Why is it needed to hold reset when powering off the NES?

I don't own a NES or know the reason for this message for certain, but from an electronics perspective the reason is fairly obvious.

Yes, the reason is to prevent corruption of game saves but no, it is not because of "power spikes" or switch bouncing as mentioned in the other answer and comments.

The first thing to know is that there is no such thing as an infinitely fast power supply. The power supply stabilizes and buffers its output (and the circuit itself does more buffering) and that means the output voltage will ramp up within a certain time on powering up. For the same reason, the voltage will not immediately go to zero on powering down.

The second thing to know is that electronic devices such as the CPU have a specified voltage range within which they work.
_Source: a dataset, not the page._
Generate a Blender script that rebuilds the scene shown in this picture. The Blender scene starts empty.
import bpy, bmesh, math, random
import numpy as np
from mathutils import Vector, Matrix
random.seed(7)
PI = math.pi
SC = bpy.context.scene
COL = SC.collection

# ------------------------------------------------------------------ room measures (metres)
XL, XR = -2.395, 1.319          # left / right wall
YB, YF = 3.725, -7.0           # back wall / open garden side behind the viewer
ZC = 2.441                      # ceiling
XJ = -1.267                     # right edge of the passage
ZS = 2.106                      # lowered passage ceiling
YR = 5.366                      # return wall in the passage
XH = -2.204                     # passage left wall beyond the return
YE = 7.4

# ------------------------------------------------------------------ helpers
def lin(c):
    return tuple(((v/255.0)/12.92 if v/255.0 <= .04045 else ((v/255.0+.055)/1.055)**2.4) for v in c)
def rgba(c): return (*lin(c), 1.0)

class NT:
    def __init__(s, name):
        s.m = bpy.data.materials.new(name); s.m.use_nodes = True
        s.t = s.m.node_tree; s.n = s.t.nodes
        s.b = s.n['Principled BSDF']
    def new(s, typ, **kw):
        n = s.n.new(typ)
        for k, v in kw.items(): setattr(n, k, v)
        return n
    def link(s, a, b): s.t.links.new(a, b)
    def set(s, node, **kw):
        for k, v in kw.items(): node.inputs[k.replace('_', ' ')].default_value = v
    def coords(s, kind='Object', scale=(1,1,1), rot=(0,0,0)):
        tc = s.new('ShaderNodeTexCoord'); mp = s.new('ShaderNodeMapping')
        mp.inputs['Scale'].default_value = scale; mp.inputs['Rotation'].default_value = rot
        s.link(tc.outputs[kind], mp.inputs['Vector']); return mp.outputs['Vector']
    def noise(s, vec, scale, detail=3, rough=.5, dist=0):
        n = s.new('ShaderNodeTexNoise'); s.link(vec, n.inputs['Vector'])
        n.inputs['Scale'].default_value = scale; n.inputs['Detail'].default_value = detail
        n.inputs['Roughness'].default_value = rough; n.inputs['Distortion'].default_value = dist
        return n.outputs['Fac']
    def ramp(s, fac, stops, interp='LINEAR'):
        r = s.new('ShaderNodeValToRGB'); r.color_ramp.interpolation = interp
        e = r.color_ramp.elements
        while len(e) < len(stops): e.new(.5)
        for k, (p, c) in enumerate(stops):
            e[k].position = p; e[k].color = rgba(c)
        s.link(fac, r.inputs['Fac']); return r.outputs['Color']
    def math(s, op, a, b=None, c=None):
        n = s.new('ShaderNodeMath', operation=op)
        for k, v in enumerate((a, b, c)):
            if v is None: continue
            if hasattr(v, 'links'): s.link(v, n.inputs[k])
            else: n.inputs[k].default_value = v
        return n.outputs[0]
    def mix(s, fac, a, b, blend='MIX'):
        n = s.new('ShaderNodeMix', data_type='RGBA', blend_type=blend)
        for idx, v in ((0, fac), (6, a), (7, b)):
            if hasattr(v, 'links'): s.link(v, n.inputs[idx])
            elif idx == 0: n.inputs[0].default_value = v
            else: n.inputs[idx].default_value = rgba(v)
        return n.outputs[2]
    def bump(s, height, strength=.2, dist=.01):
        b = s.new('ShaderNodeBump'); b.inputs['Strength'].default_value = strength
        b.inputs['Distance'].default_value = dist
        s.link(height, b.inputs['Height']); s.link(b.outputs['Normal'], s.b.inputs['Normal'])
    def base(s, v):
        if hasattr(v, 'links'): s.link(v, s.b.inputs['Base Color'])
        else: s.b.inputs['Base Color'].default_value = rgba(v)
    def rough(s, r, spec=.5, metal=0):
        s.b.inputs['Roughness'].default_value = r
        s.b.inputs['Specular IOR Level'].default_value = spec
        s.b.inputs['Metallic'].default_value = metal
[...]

They can't do anything when the voltage is lower than certain threshold voltages for the transistors. That means there is still a voltage range between "doing nothing" and "working properly" where it will work unreliably.

Now on power-up, there are trivial circuits that will hold the reset line for a little while so that the CPU comes out of reset only after power is good. There are a little more involved circuits (brown-out detectors) that can generate a reset anytime the supply voltage drops below a threshold, not just on powering up. Obviously that wasn't built into the NES because it costs money and isn't really needed. Sure, the NES may glitch and crash on powering down, but so what? The user probably won't notice and certainly won't care because it has no lasting effect.

That changes when non-volatile memories are involved. The CPU may continue to execute code in brown-out conditions but errors may creep in. For example, when it writes to memory it might write to the wrong location and that location might just be within your precious save game, corrupting it.

Since the NES lacks one, the game manufacturers could have included a brown-out detector on their own module that write protects their memory. The obvious cheaper solution is to just tell the gamer to hold the reset button while powering down. That prevents the CPU from doing anything at all, brown-out or not, and so also prevents it from drunkenly walking all over your saves.


After Googling for a while, I unfortunately couldn't turn up any specific answer. The only thing we know for certain, is that holding RESET was required for pretty much every game that offered a battery-backed saving mechanism, as opposed to password-based savegames.

The answers I found included:

  • Holding RESET allowed the NES to finish saving data before it is powered off.
  • Holding RESET would send both the console and the cartridge into a low-power state, that would prevent power surges from damaging the battery when powering off (unlikely)
  • When powering off, the NES' CPU would experience power spikes that potentially could write data at random locations, including the battery-powered registers of the cartridge, overwriting and corrupting savegames in the process. Holding RESET would send the CPU into a low-power state which would prevent any power surge from overwriting any register.

The reason why this was required on the NES and not on newer consoles, was because the NES was never designed for saving data in the first place. The first game to have supported saving onto the cartridge directly was The Legend of Zelda which was released 3 years after the original Famicom, and 1 year after the NES. Back then, data loss didn't matter because data wasn't supposed to be persistent anyways.


http://creek.doorblog.jp/archives/51212263.html

元々バッテリバックアップを前提に作られていないファミコンでは、 バッテリバックアップの仕様上、電池やSRAMに通電している時に電源を切ると 電源ノイズが発生して電池からSRAMへの電力供給が不安定になったりする。結果データが一部書き換わってしまうことがある。

The Family Computer (NES) was not designed wtih SRAM backup in mind. Therefore, it was challenging to protect the SRAM from noise or fluctuation in power supply, which might alter the state of SRAM. Holding down the RESET button isolates the SRAM, in fact, the whole game cartridge, from power supply by design. This significantly reduces the electrical noise due to powering the system off by hardware switch from reaching the SRAM encased in the game cartridge.